Daha önce Aşkopat filmine imza atan Haydar Işık’ın yönetmenliğini üstlendiği filmin hikayesi ve senaryosu ise Orhan Aydın’a ait. Bir mafya komedisini beyazperdeye taşıyan güldürünün oyuncu kadrosunda Ozan Dağgez, Serkan Şengül, Ferdi Kurtuldu, senarist Orhan Aydın, Meral Kaplan, Serhat Özcan, Ayça Kuru ve İrfan Aslanhan yer alıyor.

Yolculuk

Yolculuk’un merkezinde muhafazakar bir ailenin çocuğu olarak kimlik karmaşası yaşayan Mehmet yer alıyor. Bir yanda baskıcı babası, diğer yanda ilişkide olduğu şeriatçı gruplar ve Suriye’de süre giden savaş varken Mehmet ilk büyük aşkıyla da tanışıyor. Kim olduğu ve ne istediği sorusunun cevabını bulması ise umduğu kadar kolay olmuyor.

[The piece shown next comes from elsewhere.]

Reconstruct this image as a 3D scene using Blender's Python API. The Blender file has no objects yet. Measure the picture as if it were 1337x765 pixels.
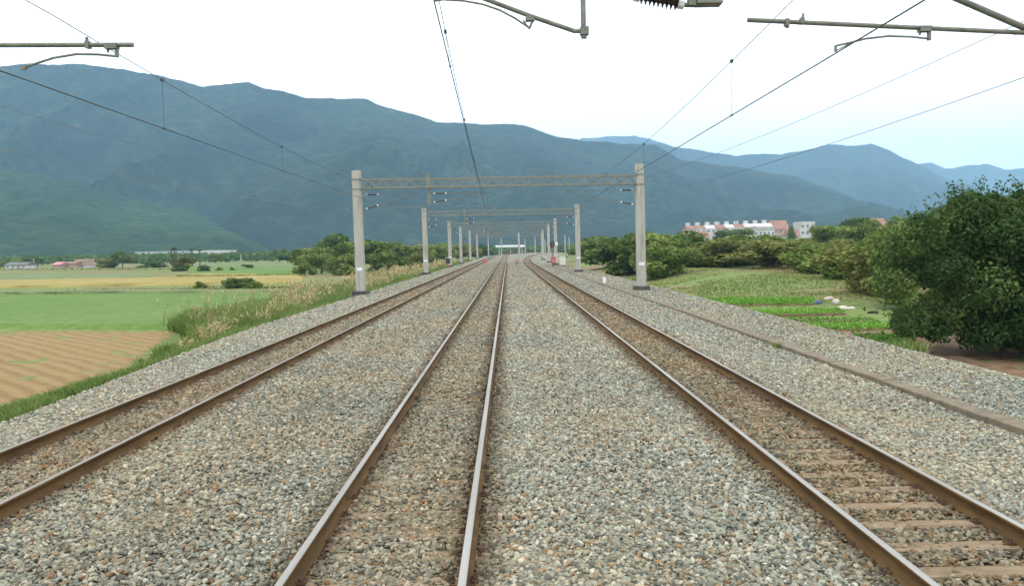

Bu arayış onu, bildiği her şeyi yeniden sorgulayacağı bir yolculuğa sürüklüyor. Yolculuk sade hikayesiyle “insan”ı arıyor ve o insanı bu direnişin bir parçası olarak göstermek istiyor. Ve bu hikayede insanlığın gücünü ve önemini vurguluyor. İnsanı arayan Yolculuk’un mottosu da hikayesi kadar sade: İnsanlık bombalardan güçlüdür! Filmin yönetmenliğini Mustafa Kenan Aybastı üstleniyor.